Modelling the impact of dam failure scenarios on flood inundation using SPH

Abstract

Flooding resulting from collapse of a dam is a highly destructive event. It is important to accurately predict the flow behaviour so that potential mitigation strategies can be investigated for disaster management planning. The meshless SPH method has previously been able to model this class of extreme flow events. In this paper, we extend the method to include modelling of dam wall fragments. Collisions between dam wall fragments, between fragments and terrain and full two-way coupling between fragments and the free surface water flow is included. This gives a method that can specifically investigate the impact of the dam wall failure scenario on the subsequent inundation. The historical St. Francis dam failure is used to demonstrate the impact of including the dam fragments. It also provides a means of quantitatively investigating their effect in terms of arrival time and water height at a downstream power station.
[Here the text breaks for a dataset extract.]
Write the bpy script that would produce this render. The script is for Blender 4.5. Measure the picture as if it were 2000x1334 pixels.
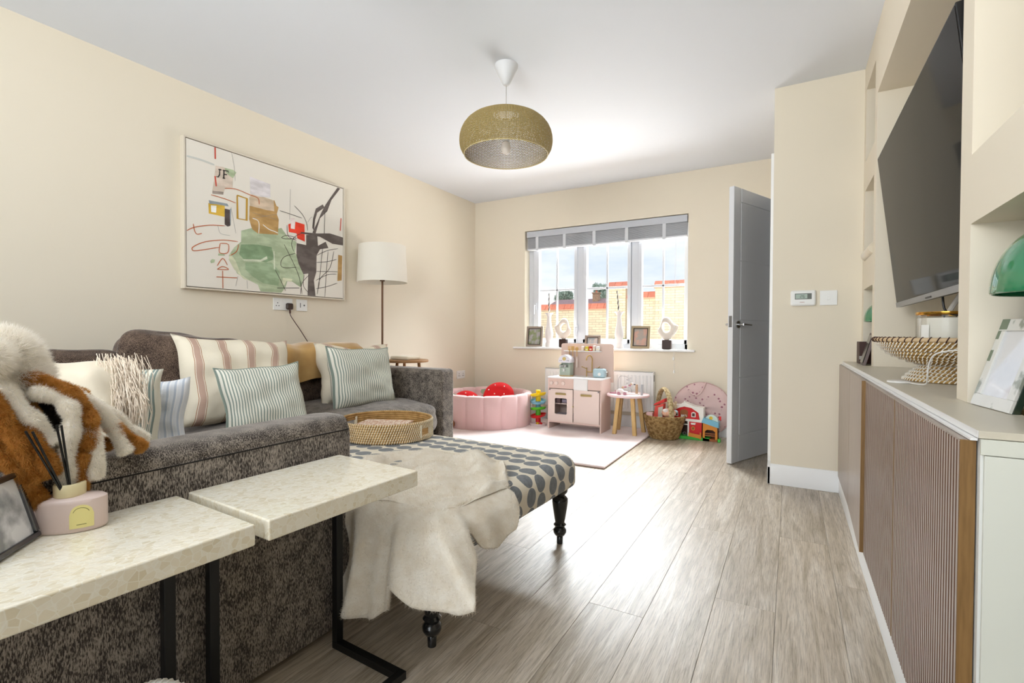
import bpy, bmesh, math, random
import numpy as np
from math import sin, cos, pi, radians, sqrt, atan2
from mathutils import Vector, Matrix

for o in list(bpy.data.objects): bpy.data.objects.remove(o)
SC = bpy.context.scene
COL = SC.collection

# ---------------------------------------------------------------- camera
def cam_basis(yaw, pitch, roll):
    f = Vector((-sin(yaw)*cos(pitch), cos(yaw)*cos(pitch), sin(pitch)))
    r = Vector((cos(yaw), sin(yaw), 0)); u = r.cross(f)
    r2 = r*cos(roll) + u*sin(roll); u2 = r2.cross(f)
    return r2, u2, f
cr, cu, cf = cam_basis(radians(29.5513), radians(-.922077), radians(.229237))
cam = bpy.data.cameras.new('camera'); camo = bpy.data.objects.new('camera', cam); COL.objects.link(camo)
camo.matrix_world = Matrix(((cr.x, cu.x, -cf.x, 0), (cr.y, cu.y, -cf.y, 0), (cr.z, cu.z, -cf.z, .92), (0, 0, 0, 1)))
cam.sensor_fit = 'HORIZONTAL'; cam.sensor_width = 36.0; cam.lens = 36*959.4/2000; cam.clip_start = .02; cam.clip_end = 200
SC.camera = camo

# ---------------------------------------------------------------- colour and light
SC.view_settings.view_transform = 'Standard'; SC.view_settings.look = 'None'
SC.view_settings.gamma = 1; SC.view_settings.use_curve_mapping = False
SC.view_settings.exposure = 0.42

def lin(h):
    h = h.lstrip('#'); v = [int(h[i:i+2], 16)/255 for i in (0, 2, 4)]
    return tuple((x/12.92 if x <= .04045 else ((x+.055)/1.055)**2.4) for x in v) + (1,)

W = bpy.data.worlds.new('World'); SC.world = W; W.use_nodes = True
nt = W.node_tree; nt.nodes.clear()
wo = nt.nodes.new('ShaderNodeOutputWorld'); bg = nt.nodes.new('ShaderNodeBackground'); nt.links.new(bg.outputs[0], wo.inputs[0])
wt = nt.nodes.new('ShaderNodeTexCoord'); wm = nt.nodes.new('ShaderNodeMapping'); wm.inputs['Scale'].default_value = (1, 1, 3.2)
wn = nt.nodes.new('ShaderNodeTexNoise'); wn.inputs['Scale'].default_value = 3.1; wn.inputs['Detail'].default_value = 6; wn.inputs['Roughness'].default_value = .55
wr = nt.nodes.new('ShaderNodeValToRGB'); wr.color_ramp.elements[0].position = .36; wr.color_ramp.elements[1].position = .66
wr.color_ramp.elements[0].color = lin('#cddbeb'); wr.color_ramp.elements[1].color = lin('#ffffff')
e = wr.color_ramp.elements.new(.5); e.color = lin('#e4ebf2')
nt.links.new(wt.outputs['Generated'], wm.inputs[0]); nt.links.new(wm.outputs[0], wn.inputs['Vector'])
nt.links.new(wn.outputs['Fac'], wr.inputs[0]); nt.links.new(wr.outputs[0], bg.inputs[0]); bg.inputs[1].default_value = .92

def area(name, loc, target, sx, sy, power, col=(1, 1, 1)):
    l = bpy.data.lights.new(name, 'AREA'); l.shape = 'RECTANGLE'; l.size = sx; l.size_y = sy; l.energy = power; l.color = col
    o = bpy.data.objects.new(name, l); COL.objects.link(o); o.location = loc
    o.rotation_euler = (Vector(target)-Vector(loc)).to_track_quat('-Z', 'Y').to_euler()
    return o
# unseen area lamps added to strengthen daylight: high and low outside window, behind camera
area('high_window_fill', (-1.7, 8.6, 5.6), (-1.7, 3.0, .8), 7.0, 4.0, 5200, (.90, .96, 1))
area('low_window_fill', (-1.7, 6.6, .22), (-1.6, 3.4, 2.5), 4.5, 1.2, 300, (.95, .98, 1))
area('rear_fill', (-1.3, -2.45, 1.25), (-1.3, 3.0, 1.3), 3.2, 2.1, 20, (.92, .965, 1)).data.spread = radians(105)
# unseen fill lamp added behind the camera, aimed at the ceiling
area('ceiling_fill', (-1.0, -.7, 1.7), (-1.1, -.1, 2.42), .8, .8, 42, (.95, .98, 1))
sun = bpy.data.lights.new('sun', 'SUN'); sun.energy = .45; sun.angle = radians(12); sun.color = (1, .985, .96)
suno = bpy.data.objects.new('sun', sun); COL.objects.link(suno); suno.rotation_euler = Vector((.18, .40, -.90)).to_track_quat('-Z', 'Y').to_euler()

# ---------------------------------------------------------------- object helpers
ROOT = {}
def thing(name, label, cat, loc=(0, 0, 0), rz=0, group=None):
    o = bpy.data.objects.new(name, None); COL.objects.link(o); o.empty_display_size = .05
    o.location = loc; o.rotation_euler = (0, 0, rz)
    ROOT[o.name] = Matrix.Translation(loc) @ Matrix.Rotation(rz, 4, 'Z')
    o['label'] = label; o['category'] = cat
    if group: o['group'] = group
    return o
def tag(o, label=None, cat=None, group=None, kind=None):
    if label: o['label'] = label
    if cat: o['category'] = cat
    if group: o['group'] = group
    if kind: o['kind'] = kind
    return o
def rootmat(p):
    while p is not None:
        if p.name in ROOT: return ROOT[p.name]
        p = p.parent
    return Matrix.Identity(4)
class MB:
    def __init__(s): s.V = []; s.F = []; s.MI = []; s.UV = []; s.uvs = False
    def add(s, V, F, mi=0, M=None, uv=None):
        n = len(s.V)
        if M is not None: V = [tuple(M @ Vector(v)) for v in V]
        s.V += [tuple(v) for v in V]; s.F += [tuple(i+n for i in f) for f in F]; s.MI += [mi]*len(F)
        if uv: s.uvs = True; s.UV += uv
        else: s.UV += [(0, 0)]*len(V)
        return s
    def box(s, lo, hi, mi=0, M=None):
        x0, y0, z0 = lo; x1, y1, z1 = hi
        x0, x1 = min(x0, x1), max(x0, x1); y0, y1 = min(y0, y1), max(y0, y1); z0, z1 = min(z0, z1), max(z0, z1)
        V = [(x0, y0, z0), (x1, y0, z0), (x1, y1, z0), (x0, y1, z0), (x0, y0, z1), (x1, y0, z1), (x1, y1, z1), (x0, y1, z1)]
        return s.add(V, [(0, 3, 2, 1), (4, 5, 6, 7), (0, 1, 5, 4), (1, 2, 6, 5), (2, 3, 7, 6), (3, 0, 4, 7)], mi, M)
    def lathe(s, prof, c=(0, 0, 0), n=32, mi=0, M=None, sx=1, sy=1, rot=0, ph=0):
        V = []; F = []; m = len(prof)
        for i in range(n):
            a = 2*pi*i/n+ph
            for r, z in prof:
                x, y = r*cos(a)*sx, r*sin(a)*sy
                V.append((c[0]+x*cos(rot)-y*sin(rot), c[1]+x*sin(rot)+y*cos(rot), c[2]+z))
        for i in range(n):
            j = (i+1) % n
            for k in range(m-1):
                F.append((i*m+k, j*m+k, j*m+k+1, i*m+k+1))
        if prof[0][0] > 1e-6: F.append(tuple(i*m for i in range(n))[::-1]) if s.capb else None
        if prof[-1][0] > 1e-6: F.append(tuple(i*m+m-1 for i in range(n))) if s.capt else None
        return s.add(V, F, mi, M)
    capb = True; capt = True
    def tube(s, P, r, n=8, mi=0, M=None, closed=False, cap=True):
        P = [Vector(p) for p in P]; V = []; F = []; m = len(P)
        R = r if isinstance(r, (list, tuple)) else [r]*m
        T = []
        for i in range(m):
            a = P[i-1] if (i > 0 or closed) else P[i]; b = P[(i+1) % m] if (i < m-1 or closed) else P[i]
            t = (b-a); T.append(t.normalized() if t.length > 1e-9 else Vector((0, 0, 1)))
        ref = Vector((0, 0, 1)) if abs(T[0].z) < .9 else Vector((1, 0, 0))
        nrm = T[0].cross(ref).normalized()
        for i in range(m):
            nrm = (nrm - T[i]*nrm.dot(T[i]))
            nrm = nrm.normalized() if nrm.length > 1e-6 else T[i].orthogonal().normalized()
            bn = T[i].cross(nrm)
            for k in range(n):
                a = 2*pi*k/n; V.append(tuple(P[i]+(nrm*cos(a)+bn*sin(a))*R[i]))
        for i in range(m if closed else m-1):
            j = (i+1) % m
            for k in range(n):
                l = (k+1) % n; F.append((i*n+k, i*n+l, j*n+l, j*n+k))
        if cap and not closed:
            F.append(tuple(range(n))[::-1]); F.append(tuple((m-1)*n+k for k in range(n)))
        return s.add(V, F, mi, M)
    def cyl(s, p0, p1, r, n=16, mi=0, r1=None): return s.tube([p0, p1], [r, r if r1 is None else r1], n, mi)
    def ell(s, c, R, n=20, m=12, mi=0, M=None):
        V = []; F = []
        for i in range(m+1):
            t = pi*i/m
            for k in range(n):
                a = 2*pi*k/n; V.append((c[0]+R[0]*sin(t)*cos(a), c[1]+R[1]*sin(t)*sin(a), c[2]+R[2]*cos(t)))
        for i in range(m):
            for k in range(n):
                l = (k+1) % n; F.append((i*n+k, (i+1)*n+k, (i+1)*n+l, i*n+l))
        return s.add(V, F, mi, M)
    def prism(s, poly, d, mi=0):
        # poly: 3D points of a planar polygon, d: thickness vector
        n = len(poly); d = Vector(d); V = [tuple(p) for p in poly]+[tuple(Vector(p)+d) for p in poly]
        F = [tuple(range(n)), tuple(range(n, 2*n))[::-1]]+[(i, (i+1) % n, n+(i+1) % n, n+i) for i in range(n)]
        return s.add(V, F, mi)
    def build(s, name, mats, parent=None, smooth=False, bevel=0, seg=2, origin=None, sub=0, fixn=False, mod=None):
        me = bpy.data.meshes.new(name)
        if not isinstance(mats, (list, tuple)): mats = [mats]
        V = s.V
        Mx = rootmat(parent)
        if origin is not None: Mx = Matrix.Translation(origin)
        if Mx != Matrix.Identity(4):
            I = Mx.inverted(); V = [tuple(I @ Vector(v)) for v in V]
        me.from_pydata(V, [], s.F)
        for m in mats: me.materials.append(m)
        if len(mats) > 1: me.polygons.foreach_set('material_index', s.MI)
        if s.uvs:
            uv = me.uv_layers.new(name='UVMap'); li = np.zeros(len(me.loops), dtype=np.int32); me.loops.foreach_get('vertex_index', li)
            uv.data.foreach_set('uv', np.array(s.UV, dtype=np.float32)[li].ravel())
        if fixn:
            b = bmesh.new(); b.from_mesh(me); bmesh.ops.recalc_face_normals(b, faces=b.faces); b.to_mesh(me); b.free()
        if smooth:
            me.polygons.foreach_set('use_smooth', [True]*len(me.polygons))
            try: me.set_sharp_from_angle(angle=radians(42))
            except Exception: pass
        me.update()
        o = bpy.data.objects.new(name, me); COL.objects.link(o)
        if origin is not None: o.location = origin
        if parent is not None: o.parent = parent
        if bevel:
            md = o.modifiers.new('bevel', 'BEVEL'); md.width = bevel; md.segments = seg; md.limit_method = 'ANGLE'; md.angle_limit = radians(40)
            me.polygons.foreach_set('use_smooth', [True]*len(me.polygons)); md.harden_normals = True
        if sub:
            md = o.modifiers.new('sub', 'SUBSURF'); md.levels = sub; md.render_levels = sub
        return o
def copy_tree(o, loc=None, rz=None, label=None, group=None, parent=None):
    c = o.copy(); COL.objects.link(c); c.parent = parent
    if loc is not None: c.location = loc
    if rz is not None: c.rotation_euler = (0, 0, rz)
    if label: c['label'] = label
    if group: c['group'] = group
    for ch in o.children: copy_tree(ch, parent=c)
    return c
def struct(o): o['kind'] = 'structure'; return o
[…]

The scenario with multiple independently timed failures of different parts of the wall (which closely matches the historical failure) gives excellent agreement with the observed data and gives the best match of all failure scenarios. Traditionally such modelling is performed by solving the two dimensional shallow water equations which is not able to capture the three dimensional nature of the flow in earlier stages of dam flooding. We specifically investigate the three dimensional nature of flow structures and formation of multiple downstream hydraulic jumps. These strongly influence water height and therefore control the extent of flooding of tributary valleys.